2025-09-17
David Shaul's article in "The National Interest" magazine hits a core fact: China indeed dominates the rare earth industry, especially in processing and magnet production. Approximately 90% of rare earth magnets come from China - the bottleneck for electric vehicles, wind turbines, defense systems, and semiconductors. The reminder that China banned the export of rare earths to Japan in 2010 is historically accurate, and the risk of China taking further action remains credible. Similarly, emphasizing the partnership between the US Department of Defense and MP Materials Corporation is based on facts; this project does aim to rebuild domestic capabilities.
The claim that Ford Motor Company "had to temporarily close a factory in Chicago in April 2025 due to a shortage of rare earth magnets" is worth examining. Although the Rare Earth Exchange (REEx) reported some effects - possibly a slowdown - we cannot be certain of a complete shutdown. We do not have independent evidence to confirm this situation. Although US manufacturers are undoubtedly facing supply gaps, regarding it as a direct consequence of China's embargo might exaggerate the existing evidence.

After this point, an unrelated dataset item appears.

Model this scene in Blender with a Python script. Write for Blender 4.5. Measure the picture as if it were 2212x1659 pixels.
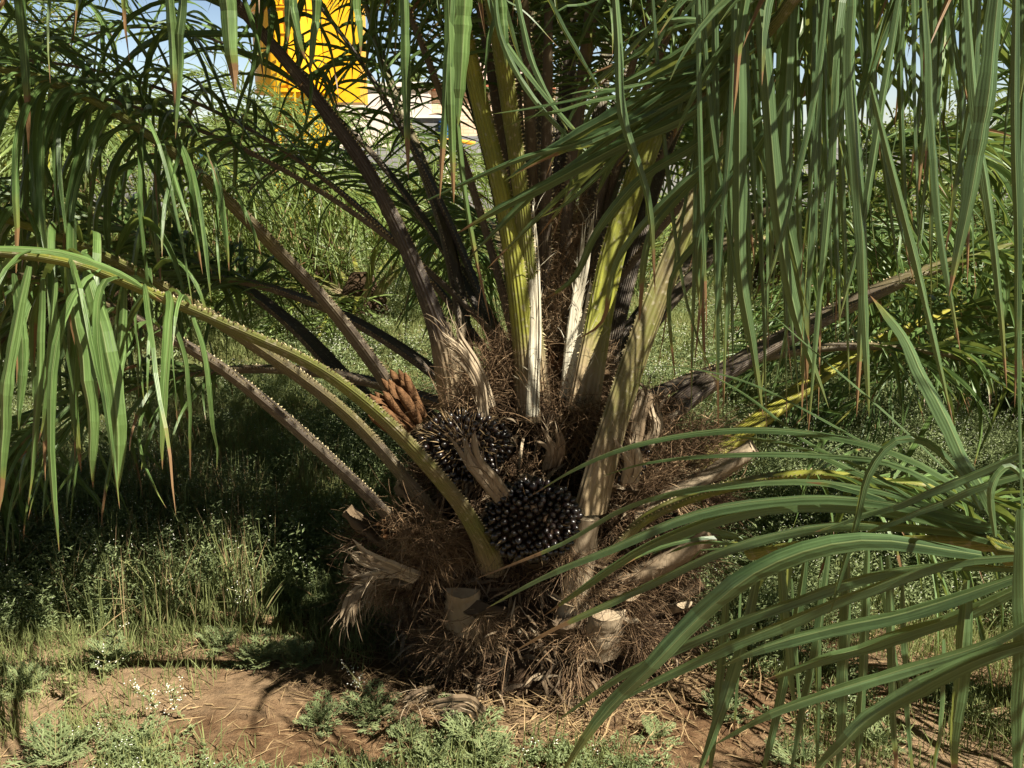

The author vividly and almost existentialistically depicts the vulnerability of the United States: China is "the most significant national security threat", and rare earths are "weapons waiting to be unleashed". Although Shaul's article is somewhat sharp, it emphasizes a key theme: The United States still lags far behind China in rare earth smelting, magnet production, and midstream production capacity. Any escalation of the trade war could affect the automotive, defense, and clean energy sectors.